Authentically African


Authenticty, not imitation is essential in building things that stand the test of time. I have seen the long time effect of imitation. Of imitators. They do not serve us in the long term. I have lived in failed systems of borrowed ideas. Haven't we all? Are we not guilty of adopting and aquiecscing to identities?


To move forward into building a future where we collectively flourish, it is time to develop the ability to listen differently. We need new imaginations. New ways of making sense of rivaling or antagonistic experiences within our collective without offense. That can come in the form of finding the authenticity in a shared human experience of the person in front of you, a painting, a song, a lyric, a photograph, it might startle you in order to remind you that you are alive but it certainly won't offend you. Fear and offense comes from a dependency we have developed from accepting a version of ourselves we cannot deliver on. Aquiescing to an identity that has been established by outside forces leads me to believe we are cheating ourselves, as Africans.

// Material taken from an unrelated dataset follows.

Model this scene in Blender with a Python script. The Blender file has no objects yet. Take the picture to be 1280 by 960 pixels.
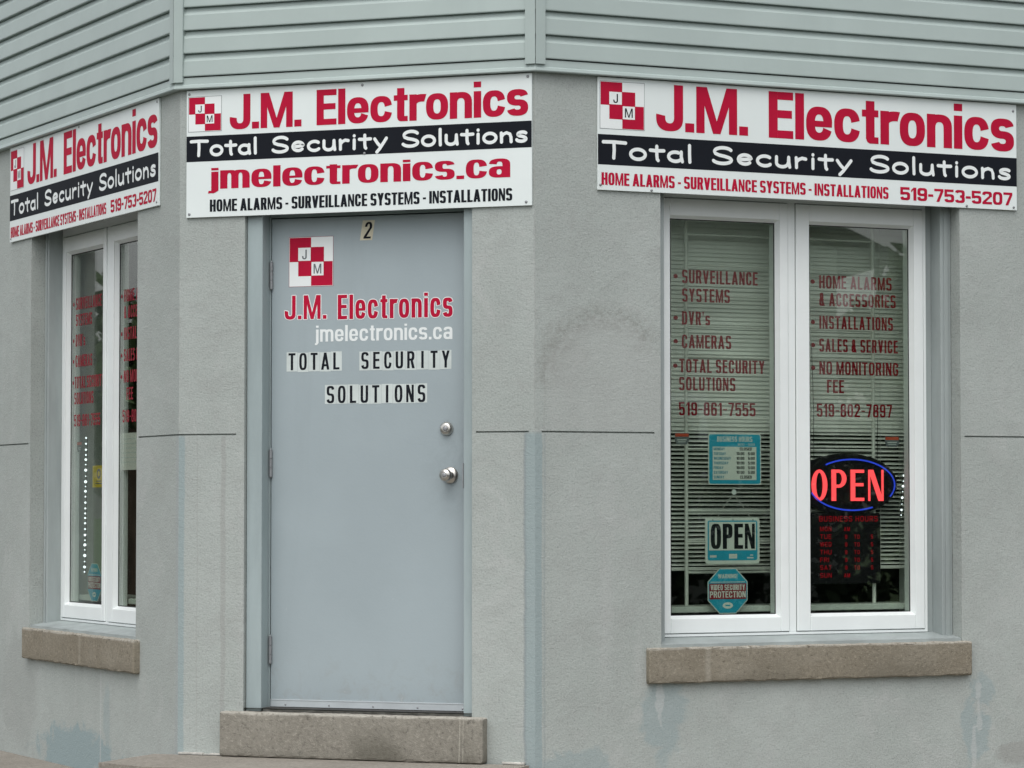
import bpy, bmesh, math, random
from mathutils import Vector, Matrix
R = math.radians
random.seed(7)
sc = bpy.context.scene
col = sc.collection

# ------------------------------------------------------------------ camera
CAM = (5.8198, -11.7428, 0.8676)
cam = bpy.data.cameras.new('camera')
camo = bpy.data.objects.new('camera', cam); col.objects.link(camo)
camo.location = CAM
camo.rotation_mode = 'XYZ'
camo.rotation_euler = (R(90 + 2.348), R(0.012), R(19.995))
cam.sensor_fit = 'HORIZONTAL'; cam.sensor_width = 36.0
cam.lens = 36.0 * 3731.78 / 1280.0
cam.clip_start = 0.1; cam.clip_end = 800
sc.camera = camo

# ------------------------------------------------------------------ sky, sun, exposure
SUN_EL, SUN_AZ = 60, 172        # azimuth clockwise from +Y
w = bpy.data.worlds.new('World'); sc.world = w; w.use_nodes = True
nt = w.node_tree; nt.nodes.clear()
sky = nt.nodes.new('ShaderNodeTexSky'); sky.sky_type = 'NISHITA'; sky.sun_disc = False
sky.sun_elevation = R(SUN_EL); sky.sun_rotation = R(SUN_AZ)
sky.air_density = 1.0; sky.dust_density = 3.0; sky.ozone_density = 1.0
hs = nt.nodes.new('ShaderNodeHueSaturation'); hs.inputs['Saturation'].default_value = 0.22
bg = nt.nodes.new('ShaderNodeBackground'); bg.inputs['Strength'].default_value = 0.15
wo = nt.nodes.new('ShaderNodeOutputWorld')
nt.links.new(sky.outputs[0], hs.inputs['Color']); nt.links.new(hs.outputs[0], bg.inputs['Color'])
nt.links.new(bg.outputs[0], wo.inputs['Surface'])
sl = bpy.data.lights.new('sun', 'SUN'); sl.energy = 0.75; sl.angle = R(75); sl.color = (1.0, 0.975, 0.94)
so = bpy.data.objects.new('sun', sl); col.objects.link(so)
d = Vector((math.sin(R(SUN_AZ)) * math.cos(R(SUN_EL)), math.cos(R(SUN_AZ)) * math.cos(R(SUN_EL)), math.sin(R(SUN_EL))))
so.rotation_euler = d.to_track_quat('Z', 'Y').to_euler(); so.location = (0, -20, 25)
vs = sc.view_settings
vs.view_transform = 'Standard'; vs.look = 'None'; vs.exposure = 0.47; vs.gamma = 1; vs.use_curve_mapping = False
sc.cycles.max_bounces = 10; sc.cycles.transparent_max_bounces = 16; sc.cycles.glossy_bounces = 5
sc.cycles.caustics_reflective = False; sc.cycles.caustics_refractive = False

# ------------------------------------------------------------------ wall frames: x to the viewer's right, y inward, z up
AA, CC, W = R(42.553), R(44.861), 1.6498
FR = {'A': ((0, 0, 0), -AA), 'B': ((0, 0, 0), 0.0), 'C': ((W, 0, 0), CC), 'O': ((0, 0, 0), 0.0)}
def frame_matrix(pl):
    o, rz = FR[pl]
    return Matrix.Translation(o) @ Matrix.Rotation(rz, 4, 'Z')

SH = {}
class MB:
    """collects geometry for ONE mesh object, in the coordinates of a wall frame"""
    def __init__(self): self.v = []; self.f = []; self.sm = []
    def add(self, vs_, fs, smooth=False):
        b = len(self.v); self.v += [tuple(p) for p in vs_]
        for f in fs: self.f.append(tuple(i + b for i in f)); self.sm.append(smooth)
    def box(self, x0, x1, y0, y1, z0, z1, bev=0.0, seg=2):
        bm = bmesh.new(); bmesh.ops.create_cube(bm, size=1)
        for v in bm.verts:
            v.co = Vector((x0 + (v.co.x + .5) * (x1 - x0), y0 + (v.co.y + .5) * (y1 - y0), z0 + (v.co.z + .5) * (z1 - z0)))
        if bev: bmesh.ops.bevel(bm, geom=bm.edges[:], offset=bev, segments=seg, affect='EDGES', profile=.5)
        self.addbm(bm)
        return self
    def addbm(self, bm, smooth=False):
        bm.verts.index_update()
        self.add([v.co[:] for v in bm.verts], [[v.index for v in f.verts] for f in bm.faces], smooth); bm.free()
    def flat(self, pts, y):                     # polygon in the wall plane facing outward
        self.add([(p[0], y, p[1]) for p in pts], [tuple(range(len(pts)))])
    def lathe(self, c, prof, seg=28, axis='y'):   # profile [(r, along)], axis y outward negative
        vv = []; ff = []
        for (r, a) in prof:
            for k in range(seg):
                t = 2 * math.pi * k / seg
                if axis == 'y': vv.append((c[0] + r * math.cos(t), c[1] + a, c[2] + r * math.sin(t)))
                else: vv.append((c[0] + r * math.cos(t), c[1] + r * math.sin(t), c[2] + a))
        n = len(prof)
        for i in range(n - 1):
            for k in range(seg):
                ff.append((i * seg + k, i * seg + (k + 1) % seg, (i + 1) * seg + (k + 1) % seg, (i + 1) * seg + k))
        self.add(vv, ff, True)
        self.add(vv[-seg:], [tuple(range(seg))]); self.add(vv[:seg], [tuple(range(seg - 1, -1, -1))])
    def tube(self, pts, r, seg=8):
        pts = [Vector(p) for p in pts]; vv = []; ff = []
        for i, p in enumerate(pts):
            t = (pts[min(i + 1, len(pts) - 1)] - pts[max(i - 1, 0)]).normalized()
            u = t.cross(Vector((0, 0, 1)) if abs(t.z) < .9 else Vector((0, 1, 0))).normalized(); v = t.cross(u)
            rr = r[i] if isinstance(r, (list, tuple)) else r
            for k in range(seg):
                a = 2 * math.pi * k / seg; vv.append(p + u * rr * math.cos(a) + v * rr * math.sin(a))
        for i in range(len(pts) - 1):
            for k in range(seg):
                ff.append((i * seg + k, i * seg + (k + 1) % seg, (i + 1) * seg + (k + 1) % seg, (i + 1) * seg + k))
        self.add(vv, ff, True)
        self.add(vv[:seg], [tuple(range(seg))]); self.add(vv[-seg:], [tuple(range(seg))])
    def build(self, name, m, parent=None, plane=None, shift=None, fix=True):
        s = shift if shift is not None else (SH.get(parent.name, (0, 0, 0)) if parent else (0, 0, 0))
        me = bpy.data.meshes.new(name)
        me.from_pydata([(p[0] - s[0], p[1] - s[1], p[2] - s[2]) for p in self.v], [], self.f)
        me.polygons.foreach_set('use_smooth', self.sm)
        if fix:
            bm = bmesh.new(); bm.from_mesh(me); bmesh.ops.recalc_face_normals(bm, faces=bm.faces[:]); bm.to_mesh(me); bm.free()
        me.materials.append(m); me.update()
        o = bpy.data.objects.new(name, me); col.objects.link(o)
        if parent: o.parent = parent
        if plane:
            o.location = FR[plane][0]; o.rotation_euler = (0, 0, FR[plane][1])
        SH[o.name] = s
        return o

def tag(o, label, cat, group=None):
    o['label'] = label
    if cat: o['category'] = cat
    if group: o['group'] = group
    return o
def struct(o): o['kind'] = 'structure'; return o
def thing(name, plane, at, label, cat, group=None):
    o = bpy.data.objects.new(name, None); col.objects.link(o); o.empty_display_size = .1
    o.location = (frame_matrix(plane) @ Vector(at)); o.rotation_euler = (0, 0, FR[plane][1])
    SH[o.name] = at
    return tag(o, label, cat, group)

# ------------------------------------------------------------------ materials
class NG:
    def __init__(self, name):
        self.m = bpy.data.materials.new(name); self.m.use_nodes = True
        self.t = self.m.node_tree; self.t.nodes.clear()
        self.out = self.t.nodes.new('ShaderNodeOutputMaterial')
    def n(self, typ, **kw):
        nd = self.t.nodes.new(typ)
        for k, v in kw.items(): setattr(nd, k, v)
        return nd
    def put(self, sock, val):
        if isinstance(val, bpy.types.NodeSocket): self.t.links.new(val, sock)
        else:
            if sock.type == 'RGBA' and len(val) == 3: val = (*val, 1)
            sock.default_value = val
    def math(self, op, a, b=0.0, clamp=False):
        nd = self.n('ShaderNodeMath', operation=op); nd.use_clamp = clamp
        self.put(nd.inputs[0], a); self.put(nd.inputs[1], b); return nd.outputs[0]
    def sm(self, v, a, b, lo=0.0, hi=1.0):
        nd = self.n('ShaderNodeMapRange', interpolation_type='SMOOTHSTEP')
        if a > b: a, b, lo, hi = b, a, hi, lo
        self.put(nd.inputs[0], v); nd.inputs[1].default_value = a; nd.inputs[2].default_value = b
        nd.inputs[3].default_value = lo; nd.inputs[4].default_value = hi; return nd.outputs[0]
    def coord(self):
        return self.n('ShaderNodeTexCoord').outputs['Object']
    def xyz(self, v):
        s = self.n('ShaderNodeSeparateXYZ'); self.put(s.inputs[0], v); return s.outputs[0], s.outputs[1], s.outputs[2]
    def noise(self, v, scale, detail=4, rough=.55, dist=0.0, st=None):
        if st:
            mp = self.n('ShaderNodeMapping'); self.put(mp.inputs[0], v); mp.inputs[3].default_value = st; v = mp.outputs[0]
        nd = self.n('ShaderNodeTexNoise'); self.put(nd.inputs['Vector'], v)
        nd.inputs['Scale'].default_value = scale; nd.inputs['Detail'].default_value = detail
        nd.inputs['Roughness'].default_value = rough; nd.inputs['Distortion'].default_value = dist
        return nd.outputs[0]
    def mix(self, fac, a, b, blend='MIX'):
        nd = self.n('ShaderNodeMix', data_type='RGBA', blend_type=blend)
        self.put(nd.inputs[0], fac); self.put(nd.inputs[6], a); self.put(nd.inputs[7], b); return nd.outputs[2]
    def bump(self, h, strength, dist=.01, prev=None):
        nd = self.n('ShaderNodeBump'); self.put(nd.inputs['Height'], h); nd.inputs['Strength'].default_value = strength
        nd.inputs['Distance'].default_value = dist
        if prev is not None: self.put(nd.inputs['Normal'], prev)
        return nd.outputs[0]
    def principled(self, color, rough=.6, normal=None, spec=.5, metal=0.0, **kw):
        p = self.n('ShaderNodeBsdfPrincipled'); self.put(p.inputs['Base Color'], color); self.put(p.inputs['Roughness'], rough)
        p.inputs['Specular IOR Level'].default_value = spec; p.inputs['Metallic'].default_value = metal
        if normal is not None: self.put(p.inputs['Normal'], normal)
        for k, v in kw.items(): self.put(p.inputs[k], v)
        self.t.links.new(p.outputs[0], self.out.inputs[0]); return p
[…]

Autonomy is the true shield that protects our authenticity. We should fight to have it. And the way to do it is to borrow from those who succeeded in building generational momentum: learn to understand what is valuable, then guard it. We must learn to name our streets after it so that we do not forget it. Then build up so that others can understand why we have agreed to that value system. It has worked in the past for others; why wouldn’t work for us?


The only way to turn the intangible memory into something tangible is by protecting it and preserving it! And then we improvise!